Starting at the first line of the data below, retype every line up to and including the one containing "SC.camera = cam".
--
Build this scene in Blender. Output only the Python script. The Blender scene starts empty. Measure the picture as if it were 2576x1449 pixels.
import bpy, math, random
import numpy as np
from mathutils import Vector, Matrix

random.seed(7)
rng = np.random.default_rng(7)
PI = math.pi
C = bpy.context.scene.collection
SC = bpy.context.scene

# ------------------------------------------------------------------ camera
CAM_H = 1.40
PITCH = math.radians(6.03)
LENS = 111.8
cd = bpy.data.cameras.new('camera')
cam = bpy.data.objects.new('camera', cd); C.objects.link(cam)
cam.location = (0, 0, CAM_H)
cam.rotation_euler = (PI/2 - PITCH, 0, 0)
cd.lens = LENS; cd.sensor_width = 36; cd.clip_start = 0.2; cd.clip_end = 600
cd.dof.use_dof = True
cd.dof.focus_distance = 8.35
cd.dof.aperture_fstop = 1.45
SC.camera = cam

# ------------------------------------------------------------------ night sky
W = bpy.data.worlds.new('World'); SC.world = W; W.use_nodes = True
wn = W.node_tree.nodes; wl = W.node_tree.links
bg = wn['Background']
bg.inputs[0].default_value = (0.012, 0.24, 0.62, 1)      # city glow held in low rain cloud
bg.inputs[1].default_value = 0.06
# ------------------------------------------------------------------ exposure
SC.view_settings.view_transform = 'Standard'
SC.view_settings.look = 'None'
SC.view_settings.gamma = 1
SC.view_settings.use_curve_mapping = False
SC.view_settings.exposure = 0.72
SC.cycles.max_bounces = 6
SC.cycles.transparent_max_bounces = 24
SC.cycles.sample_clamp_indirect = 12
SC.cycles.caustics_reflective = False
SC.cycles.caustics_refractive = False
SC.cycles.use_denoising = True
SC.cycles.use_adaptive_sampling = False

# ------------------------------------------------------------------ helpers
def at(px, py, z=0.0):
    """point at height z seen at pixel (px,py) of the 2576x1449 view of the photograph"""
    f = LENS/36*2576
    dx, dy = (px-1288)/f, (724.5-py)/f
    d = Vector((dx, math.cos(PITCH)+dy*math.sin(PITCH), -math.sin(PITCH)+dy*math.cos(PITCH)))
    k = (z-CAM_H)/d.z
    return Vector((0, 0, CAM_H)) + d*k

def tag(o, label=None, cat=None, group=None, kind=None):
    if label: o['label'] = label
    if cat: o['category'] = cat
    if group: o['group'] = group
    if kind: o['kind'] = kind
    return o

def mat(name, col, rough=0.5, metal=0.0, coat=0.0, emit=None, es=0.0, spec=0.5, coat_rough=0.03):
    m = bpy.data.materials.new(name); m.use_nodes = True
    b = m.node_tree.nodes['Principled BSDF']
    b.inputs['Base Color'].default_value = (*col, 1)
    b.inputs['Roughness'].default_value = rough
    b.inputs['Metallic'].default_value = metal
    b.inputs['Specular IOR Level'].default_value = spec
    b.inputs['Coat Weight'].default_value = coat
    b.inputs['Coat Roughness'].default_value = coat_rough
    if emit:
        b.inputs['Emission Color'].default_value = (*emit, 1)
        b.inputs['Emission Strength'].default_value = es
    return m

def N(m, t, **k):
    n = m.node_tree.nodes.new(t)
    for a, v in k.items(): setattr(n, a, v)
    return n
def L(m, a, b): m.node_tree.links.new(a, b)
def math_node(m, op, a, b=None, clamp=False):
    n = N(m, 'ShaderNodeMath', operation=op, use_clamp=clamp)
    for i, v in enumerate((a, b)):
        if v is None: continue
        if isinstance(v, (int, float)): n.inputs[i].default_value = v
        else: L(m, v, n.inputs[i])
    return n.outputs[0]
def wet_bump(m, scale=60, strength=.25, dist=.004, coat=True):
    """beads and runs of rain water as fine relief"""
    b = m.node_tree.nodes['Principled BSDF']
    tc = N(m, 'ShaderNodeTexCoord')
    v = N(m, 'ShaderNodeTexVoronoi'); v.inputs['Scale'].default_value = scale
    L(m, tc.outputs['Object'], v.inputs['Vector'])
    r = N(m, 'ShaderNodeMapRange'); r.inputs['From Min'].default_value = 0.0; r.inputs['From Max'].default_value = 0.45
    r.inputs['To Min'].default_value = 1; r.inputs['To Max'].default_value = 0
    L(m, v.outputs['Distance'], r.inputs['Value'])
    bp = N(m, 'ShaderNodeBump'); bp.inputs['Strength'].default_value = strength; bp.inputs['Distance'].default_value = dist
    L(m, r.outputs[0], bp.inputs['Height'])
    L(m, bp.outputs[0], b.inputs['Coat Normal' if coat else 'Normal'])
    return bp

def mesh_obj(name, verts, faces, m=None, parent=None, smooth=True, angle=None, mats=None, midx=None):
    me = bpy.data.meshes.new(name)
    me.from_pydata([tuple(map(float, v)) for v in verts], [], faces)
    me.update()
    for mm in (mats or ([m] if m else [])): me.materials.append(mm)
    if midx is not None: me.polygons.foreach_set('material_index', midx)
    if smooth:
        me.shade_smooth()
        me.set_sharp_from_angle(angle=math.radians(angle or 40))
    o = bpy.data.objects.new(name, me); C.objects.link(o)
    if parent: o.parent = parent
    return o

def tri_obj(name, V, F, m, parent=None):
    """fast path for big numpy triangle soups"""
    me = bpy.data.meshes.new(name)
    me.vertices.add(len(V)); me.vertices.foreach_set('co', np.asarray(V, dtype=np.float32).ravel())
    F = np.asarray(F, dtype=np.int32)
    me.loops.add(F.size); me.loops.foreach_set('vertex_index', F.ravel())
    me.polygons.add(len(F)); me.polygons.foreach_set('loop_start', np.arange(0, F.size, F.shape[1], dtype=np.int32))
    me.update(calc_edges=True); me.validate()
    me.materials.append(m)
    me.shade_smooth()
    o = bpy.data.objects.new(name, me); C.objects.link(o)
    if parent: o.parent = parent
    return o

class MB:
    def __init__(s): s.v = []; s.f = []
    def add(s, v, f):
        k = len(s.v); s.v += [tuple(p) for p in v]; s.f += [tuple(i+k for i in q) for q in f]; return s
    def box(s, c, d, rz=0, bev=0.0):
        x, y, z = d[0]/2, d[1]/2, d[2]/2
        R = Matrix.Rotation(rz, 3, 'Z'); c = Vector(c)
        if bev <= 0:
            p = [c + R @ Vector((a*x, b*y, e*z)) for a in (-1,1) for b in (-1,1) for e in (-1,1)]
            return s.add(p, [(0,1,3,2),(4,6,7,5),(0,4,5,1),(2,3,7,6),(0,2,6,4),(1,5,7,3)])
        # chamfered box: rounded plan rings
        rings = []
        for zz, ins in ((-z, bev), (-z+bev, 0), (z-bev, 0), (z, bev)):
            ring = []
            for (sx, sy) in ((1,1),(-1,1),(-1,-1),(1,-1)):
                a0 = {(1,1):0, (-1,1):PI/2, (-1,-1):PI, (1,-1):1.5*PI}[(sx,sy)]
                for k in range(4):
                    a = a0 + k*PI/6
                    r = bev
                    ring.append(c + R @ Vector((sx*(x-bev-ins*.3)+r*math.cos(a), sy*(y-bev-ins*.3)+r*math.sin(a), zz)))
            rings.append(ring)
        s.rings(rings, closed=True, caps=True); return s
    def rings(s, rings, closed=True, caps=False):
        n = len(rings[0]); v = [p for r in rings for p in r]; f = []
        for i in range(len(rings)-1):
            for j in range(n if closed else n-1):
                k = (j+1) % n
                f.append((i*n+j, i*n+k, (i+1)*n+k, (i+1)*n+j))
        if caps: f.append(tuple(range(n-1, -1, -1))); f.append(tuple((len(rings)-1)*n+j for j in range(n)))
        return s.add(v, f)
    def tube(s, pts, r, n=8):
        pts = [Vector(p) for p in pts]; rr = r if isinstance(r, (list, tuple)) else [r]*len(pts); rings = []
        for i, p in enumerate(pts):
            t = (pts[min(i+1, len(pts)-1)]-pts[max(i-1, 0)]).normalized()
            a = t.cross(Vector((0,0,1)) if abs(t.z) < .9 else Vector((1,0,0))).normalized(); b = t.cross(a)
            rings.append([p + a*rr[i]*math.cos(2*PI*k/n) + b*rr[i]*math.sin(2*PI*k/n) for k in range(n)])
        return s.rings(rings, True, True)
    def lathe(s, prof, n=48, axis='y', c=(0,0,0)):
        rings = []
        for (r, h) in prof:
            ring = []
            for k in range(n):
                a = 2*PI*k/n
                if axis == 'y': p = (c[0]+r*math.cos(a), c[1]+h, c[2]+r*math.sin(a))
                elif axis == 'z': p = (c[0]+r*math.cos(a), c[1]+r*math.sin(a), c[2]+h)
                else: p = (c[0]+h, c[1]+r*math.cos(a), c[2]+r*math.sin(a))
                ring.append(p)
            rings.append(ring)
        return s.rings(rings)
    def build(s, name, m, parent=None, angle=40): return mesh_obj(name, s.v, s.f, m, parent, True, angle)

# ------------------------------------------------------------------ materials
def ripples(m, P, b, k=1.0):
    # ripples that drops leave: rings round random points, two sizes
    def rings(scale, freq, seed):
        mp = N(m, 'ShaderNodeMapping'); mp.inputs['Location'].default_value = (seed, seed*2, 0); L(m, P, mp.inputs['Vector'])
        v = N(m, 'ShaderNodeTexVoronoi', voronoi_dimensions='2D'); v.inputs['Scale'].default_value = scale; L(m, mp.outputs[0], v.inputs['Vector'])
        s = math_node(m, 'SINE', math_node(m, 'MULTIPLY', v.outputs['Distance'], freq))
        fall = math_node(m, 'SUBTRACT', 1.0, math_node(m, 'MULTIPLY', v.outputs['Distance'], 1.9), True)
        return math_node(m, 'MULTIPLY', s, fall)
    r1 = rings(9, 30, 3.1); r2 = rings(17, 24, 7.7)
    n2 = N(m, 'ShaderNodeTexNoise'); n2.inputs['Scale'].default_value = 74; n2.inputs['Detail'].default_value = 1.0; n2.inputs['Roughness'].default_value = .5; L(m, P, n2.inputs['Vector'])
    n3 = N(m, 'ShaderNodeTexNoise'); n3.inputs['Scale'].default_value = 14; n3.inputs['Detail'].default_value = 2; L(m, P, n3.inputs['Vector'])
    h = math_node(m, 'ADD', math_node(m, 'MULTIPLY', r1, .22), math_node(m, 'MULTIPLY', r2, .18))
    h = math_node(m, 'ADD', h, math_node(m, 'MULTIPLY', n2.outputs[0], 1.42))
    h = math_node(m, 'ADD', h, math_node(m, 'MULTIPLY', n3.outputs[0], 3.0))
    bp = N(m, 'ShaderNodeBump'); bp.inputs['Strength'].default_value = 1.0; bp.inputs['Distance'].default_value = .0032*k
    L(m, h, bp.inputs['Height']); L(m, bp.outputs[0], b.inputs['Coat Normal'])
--
- _SOLUTION BELOW_
Build this scene in Blender. Output only the Python script. The Blender scene starts empty. Measure the picture as if it were 2576x1449 pixels.
import bpy, math, random
import numpy as np
from mathutils import Vector, Matrix

random.seed(7)
rng = np.random.default_rng(7)
PI = math.pi
C = bpy.context.scene.collection
SC = bpy.context.scene

# ------------------------------------------------------------------ camera
CAM_H = 1.40
PITCH = math.radians(6.03)
LENS = 111.8
cd = bpy.data.cameras.new('camera')
cam = bpy.data.objects.new('camera', cd); C.objects.link(cam)
cam.location = (0, 0, CAM_H)
cam.rotation_euler = (PI/2 - PITCH, 0, 0)
cd.lens = LENS; cd.sensor_width = 36; cd.clip_start = 0.2; cd.clip_end = 600
cd.dof.use_dof = True
cd.dof.focus_distance = 8.35
cd.dof.aperture_fstop = 1.45
SC.camera = cam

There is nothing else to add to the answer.